Fine Art Photography Daily

Svjetlana Tepavcevic

Svjetlana Tepavcevic was born in Sarajevo, Bosnia and Herzegovina, lived through the siege of Sarajevo, and near the end of the war, left for the United States. Her new series, The Sea Inside (Portraits of Waves), speaks it’s own language, a universal language of the power of the sea. I have had the great pleasure of seeing this work in person, and it stands apart from anything in a similar vein. The images truly look as if created in charcoal–they are earthy, other worldly, and uniquely expressed.

After earning a B.A. at U.C.L.A and an M.A. at University of Pennsylvania, Svjetlana worked in a variety of jobs related to human rights and mass media, with experience in television and documentary film production, archive management, research and advocacy, and eventually found herself with a camera in hand. Her work has been exhibited across the country and was selected as a Critical Mass finalist in 2010. It will also be on exhibition at the Griffin Museum, opening tonight and running through May 1st, with an opening reception on February 17th and participating artists on hand.

The Sea Inside (Portraits of Waves) is a series of abstract black-and-white images exploring the energy, complexity and individuality of ocean waves. More than simply being photographic representations, the images in The Sea Inside are unique and subjective interpretations, imbued with myemotional connection to the sea.

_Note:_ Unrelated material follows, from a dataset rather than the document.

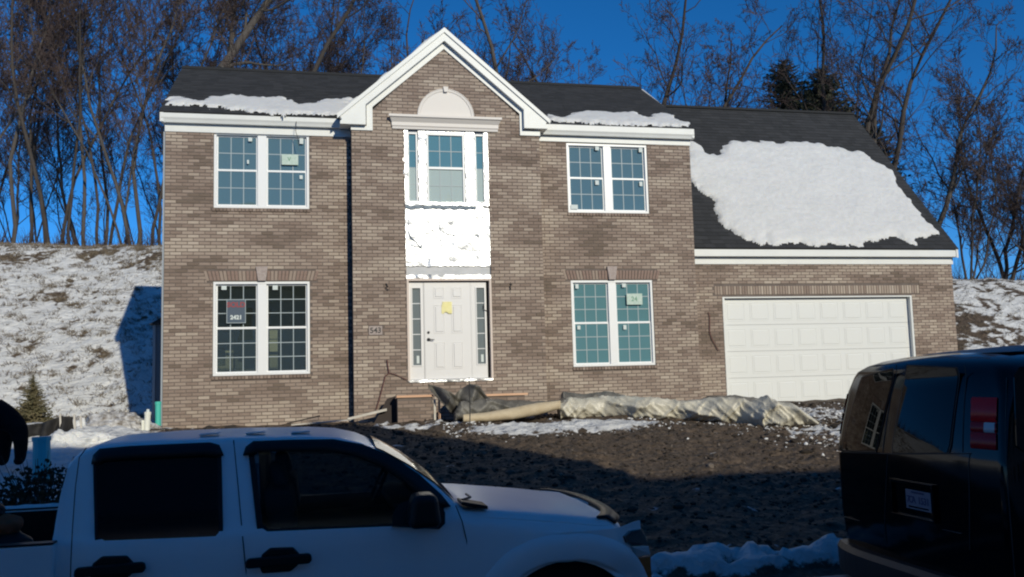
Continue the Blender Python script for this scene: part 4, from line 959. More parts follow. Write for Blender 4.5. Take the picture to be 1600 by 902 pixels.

The sea has always had a magnetic effect on me. Growing up in Bosnia, I spent summers at the Adriatic Sea. The rest of the year I longed to be near it, often remembering my long, solitary evening swims when, far from the shore, only the glow of the day’s last light and the deep darkness of the sea seemed to exist. I found unspeakable beauty and peace in my deep seawater solitude.

In the summer of 2008, a world away from the Adriatic Sea, I began to photograph waves. The desire was instinctive and almost inexplicable. Now my eyes beheld the Pacific and the Atlantic Oceans, vast and mighty waters quite different from the calm cove of the Adriatic I once knew and still know in my memories. Ocean waves are untamable, but I photographed them as if I could somehow tame them, as if I could calm them and find peace inside them.



Fraught with dualities and complexities, waves are a metaphor for life. Mysterious and violent, at once they symbolize birth and destruction; force and fragility; chaos and peace. The same force that gives them life takes it away, often in the course of a human breath. Waves come and go, too fast for the eye to focus on their fleeting gestures, so our minds find comfort in their predictability and similarity. And yet, no two waves are ever alike!they embody the idea of the infinite.

When I look at waves, I see invisible winds carving and crushing nameless sculptures never to be seen again. I also see reflections of myself as if I disappeared among waves. “It is a place of faith,” Ondaatje wrote of the desert. The same could be said of the sea. For me it is a place of consolation, a place where my faith in life is renewed.